## Written problem
Write out the complete material exactly as it stands.

## Given information

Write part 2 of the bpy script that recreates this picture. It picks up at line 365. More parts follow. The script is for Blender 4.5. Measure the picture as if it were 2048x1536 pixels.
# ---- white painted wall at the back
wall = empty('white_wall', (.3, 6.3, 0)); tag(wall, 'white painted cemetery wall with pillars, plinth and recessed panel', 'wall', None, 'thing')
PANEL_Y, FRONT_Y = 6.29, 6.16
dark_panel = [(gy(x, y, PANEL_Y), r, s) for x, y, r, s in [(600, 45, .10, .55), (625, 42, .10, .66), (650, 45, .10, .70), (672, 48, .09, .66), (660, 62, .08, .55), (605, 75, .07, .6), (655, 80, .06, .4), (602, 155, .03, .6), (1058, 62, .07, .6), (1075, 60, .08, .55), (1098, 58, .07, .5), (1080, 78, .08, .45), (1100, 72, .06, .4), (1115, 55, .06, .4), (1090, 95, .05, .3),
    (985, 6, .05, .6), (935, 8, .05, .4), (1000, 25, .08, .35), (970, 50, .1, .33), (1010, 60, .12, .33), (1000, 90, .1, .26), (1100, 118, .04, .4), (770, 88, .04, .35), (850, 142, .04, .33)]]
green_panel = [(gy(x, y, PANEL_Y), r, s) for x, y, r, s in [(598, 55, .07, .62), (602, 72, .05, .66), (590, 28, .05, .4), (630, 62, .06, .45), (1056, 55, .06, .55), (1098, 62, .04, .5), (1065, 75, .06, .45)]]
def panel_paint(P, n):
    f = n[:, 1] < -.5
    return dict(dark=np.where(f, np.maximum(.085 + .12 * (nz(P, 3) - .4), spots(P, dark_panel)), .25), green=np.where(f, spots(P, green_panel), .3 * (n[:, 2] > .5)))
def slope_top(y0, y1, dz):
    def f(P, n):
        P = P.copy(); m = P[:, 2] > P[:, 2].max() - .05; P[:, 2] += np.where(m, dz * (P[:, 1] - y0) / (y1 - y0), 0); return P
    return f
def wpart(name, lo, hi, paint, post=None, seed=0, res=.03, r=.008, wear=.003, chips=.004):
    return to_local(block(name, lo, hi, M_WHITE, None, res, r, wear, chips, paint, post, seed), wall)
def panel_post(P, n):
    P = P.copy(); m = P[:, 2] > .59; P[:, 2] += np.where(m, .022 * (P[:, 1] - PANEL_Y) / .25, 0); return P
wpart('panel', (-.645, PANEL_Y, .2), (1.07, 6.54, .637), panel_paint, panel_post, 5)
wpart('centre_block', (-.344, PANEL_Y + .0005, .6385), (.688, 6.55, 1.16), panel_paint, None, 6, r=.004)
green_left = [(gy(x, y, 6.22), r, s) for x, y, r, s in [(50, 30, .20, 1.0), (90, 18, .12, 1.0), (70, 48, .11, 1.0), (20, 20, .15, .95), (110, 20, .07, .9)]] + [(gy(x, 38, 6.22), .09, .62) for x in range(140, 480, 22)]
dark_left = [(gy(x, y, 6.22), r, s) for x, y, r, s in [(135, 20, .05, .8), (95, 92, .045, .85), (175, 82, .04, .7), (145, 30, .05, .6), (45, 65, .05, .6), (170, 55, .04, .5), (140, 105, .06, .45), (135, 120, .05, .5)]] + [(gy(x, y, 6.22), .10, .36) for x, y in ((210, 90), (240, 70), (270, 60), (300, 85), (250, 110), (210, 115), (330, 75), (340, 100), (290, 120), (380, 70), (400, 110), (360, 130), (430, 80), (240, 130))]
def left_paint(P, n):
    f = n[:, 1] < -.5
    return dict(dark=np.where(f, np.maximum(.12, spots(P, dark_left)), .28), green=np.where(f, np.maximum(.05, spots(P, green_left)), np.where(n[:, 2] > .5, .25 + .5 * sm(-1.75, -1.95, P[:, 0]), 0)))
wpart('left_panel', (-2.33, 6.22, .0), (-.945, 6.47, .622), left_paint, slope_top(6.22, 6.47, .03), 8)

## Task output
Write part 2 of the bpy script that recreates this picture. It picks up at line 365. More parts follow. The script is for Blender 4.5. Measure the picture as if it were 2048x1536 pixels.
# ---- white painted wall at the back
wall = empty('white_wall', (.3, 6.3, 0)); tag(wall, 'white painted cemetery wall with pillars, plinth and recessed panel', 'wall', None, 'thing')
PANEL_Y, FRONT_Y = 6.29, 6.16
dark_panel = [(gy(x, y, PANEL_Y), r, s) for x, y, r, s in [(600, 45, .10, .55), (625, 42, .10, .66), (650, 45, .10, .70), (672, 48, .09, .66), (660, 62, .08, .55), (605, 75, .07, .6), (655, 80, .06, .4), (602, 155, .03, .6), (1058, 62, .07, .6), (1075, 60, .08, .55), (1098, 58, .07, .5), (1080, 78, .08, .45), (1100, 72, .06, .4), (1115, 55, .06, .4), (1090, 95, .05, .3),
    (985, 6, .05, .6), (935, 8, .05, .4), (1000, 25, .08, .35), (970, 50, .1, .33), (1010, 60, .12, .33), (1000, 90, .1, .26), (1100, 118, .04, .4), (770, 88, .04, .35), (850, 142, .04, .33)]]
green_panel = [(gy(x, y, PANEL_Y), r, s) for x, y, r, s in [(598, 55, .07, .62), (602, 72, .05, .66), (590, 28, .05, .4), (630, 62, .06, .45), (1056, 55, .06, .55), (1098, 62, .04, .5), (1065, 75, .06, .45)]]
def panel_paint(P, n):
    f = n[:, 1] < -.5
    return dict(dark=np.where(f, np.maximum(.085 + .12 * (nz(P, 3) - .4), spots(P, dark_panel)), .25), green=np.where(f, spots(P, green_panel), .3 * (n[:, 2] > .5)))
def slope_top(y0, y1, dz):
    def f(P, n):
        P = P.copy(); m = P[:, 2] > P[:, 2].max() - .05; P[:, 2] += np.where(m, dz * (P[:, 1] - y0) / (y1 - y0), 0); return P
    return f
def wpart(name, lo, hi, paint, post=None, seed=0, res=.03, r=.008, wear=.003, chips=.004):
    return to_local(block(name, lo, hi, M_WHITE, None, res, r, wear, chips, paint, post, seed), wall)
def panel_post(P, n):
    P = P.copy(); m = P[:, 2] > .59; P[:, 2] += np.where(m, .022 * (P[:, 1] - PANEL_Y) / .25, 0); return P
wpart('panel', (-.645, PANEL_Y, .2), (1.07, 6.54, .637), panel_paint, panel_post, 5)
wpart('centre_block', (-.344, PANEL_Y + .0005, .6385), (.688, 6.55, 1.16), panel_paint, None, 6, r=.004)
green_left = [(gy(x, y, 6.22), r, s) for x, y, r, s in [(50, 30, .20, 1.0), (90, 18, .12, 1.0), (70, 48, .11, 1.0), (20, 20, .15, .95), (110, 20, .07, .9)]] + [(gy(x, 38, 6.22), .09, .62) for x in range(140, 480, 22)]
dark_left = [(gy(x, y, 6.22), r, s) for x, y, r, s in [(135, 20, .05, .8), (95, 92, .045, .85), (175, 82, .04, .7), (145, 30, .05, .6), (45, 65, .05, .6), (170, 55, .04, .5), (140, 105, .06, .45), (135, 120, .05, .5)]] + [(gy(x, y, 6.22), .10, .36) for x, y in ((210, 90), (240, 70), (270, 60), (300, 85), (250, 110), (210, 115), (330, 75), (340, 100), (290, 120), (380, 70), (400, 110), (360, 130), (430, 80), (240, 130))]
def left_paint(P, n):
    f = n[:, 1] < -.5
    return dict(dark=np.where(f, np.maximum(.12, spots(P, dark_left)), .28), green=np.where(f, np.maximum(.05, spots(P, green_left)), np.where(n[:, 2] > .5, .25 + .5 * sm(-1.75, -1.95, P[:, 0]), 0)))
wpart('left_panel', (-2.33, 6.22, .0), (-.945, 6.47, .622), left_paint, slope_top(6.22, 6.47, .03), 8)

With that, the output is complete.